Augsburg vergibt höheren Sieg
Nun nahm die Partie etwas Fahrt auf und auch Kruse prüfte Hitz (35.), doch danach wurde der FCA immer konsequenter. Erst nagelte Kapitän Daniel Baier den Ball ans Lattenkreuz (39.), dann traf der FCA doppelt. Vor dem Elfmeter hatte Referee noch den Videobeweis bemüht, um seine Entscheidung abzusichern.
Die Geschichte der zweiten Hälfte ist schnell erzählt: Nach dem Wechsel bemühten sich die Bremer, doch mehr als ein Strohfeuer kam dabei nicht heraus. Stattdessen drängten die Gäste auch nach dem zweiten Treffer von Gregoritsch weiter und kamen zu großen Gelegenheiten wie Finnbogason oder Heller (67., 72.).
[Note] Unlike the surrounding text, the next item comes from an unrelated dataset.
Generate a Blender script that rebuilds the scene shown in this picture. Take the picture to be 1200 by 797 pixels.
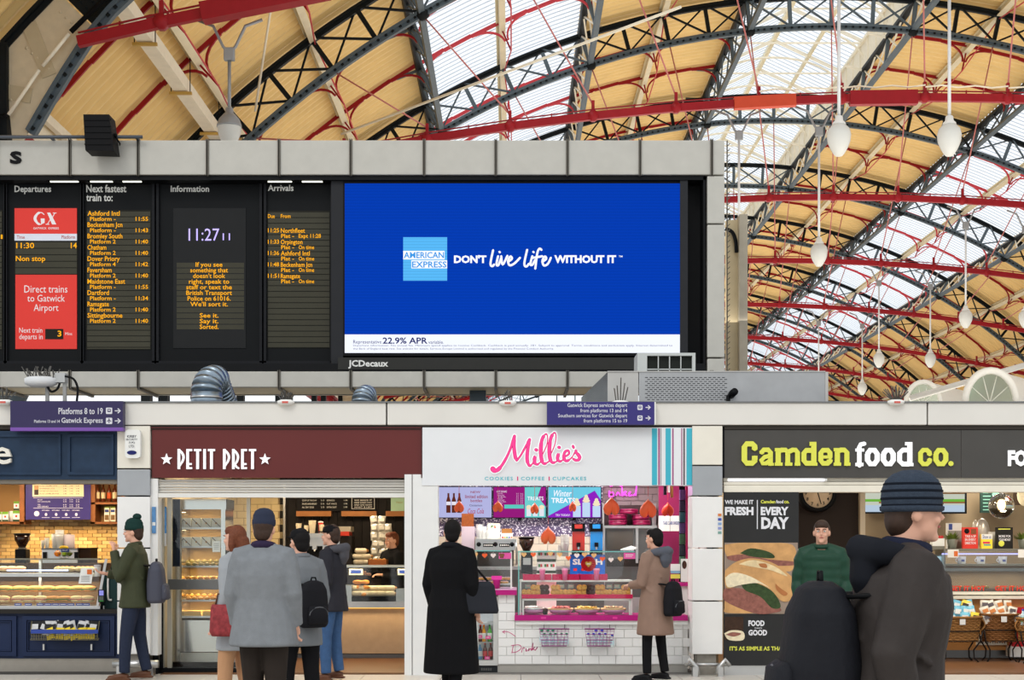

Werder fiel auseinander.
"Die Situation ist niederschmetternd", gestand Bremens Kapitän Zlatko Junuzovic, "vielleicht ist das nicht jedem bewusst. Wir müssen jetzt noch enger zusammenstehen und noch mal alles durchgehen. Was jetzt passieren wird, weiß ich nicht. Das Trainerteam macht eine sehr gute Arbeit und stellt uns gut auf die Begegnungen ein. Letztlich sind wir Spieler verantwortlich." Am Freitag geht es für Werder bei Eintracht Frankfurt weiter. Möglicherweise ist Nouri dann schon nicht mehr im Amt.
Stuttgart schlägt zehn Freiburger
Im zweiten Sonntagsspiel gewann Bundesliga-Aufsteiger VfB Stuttgart das baden-württembergische Landesduell gegen den SC Freiburg klar mit 3:0 (2:0). Schlüsselszene war der umstrittene Platzverweis gegen Freiburgs Caglar Söyüncü (12. Minute). Der Verteidiger spielte den Ball nach einem langen Pass auf Daniel Ginczek, von diesem stark bedrängt, mit der Hand. Der Hamburger Schiedsrichter Tobias Stieler ließ weiterlaufen. Nachdem er ein Signal des Videoassistenten erhalten und die TV-Bilder betrachtet hatte, gab er Freistoß – und Rot.
Ginczek (38.), Benjamin Pavard (45.+4) und Simon Terodde (82.) sorgten für den klaren Erfolg vor 58.872 Zuschauern in der ausverkauften Mercedes-Benz-Arena. Der VfB vergrößerte durch den vierten Sieg im fünften Heimspiel den Abstand zu den Abstiegsrängen, die Freiburger stecken nach der vierten Saisonniederlage im Tabellenkeller fest.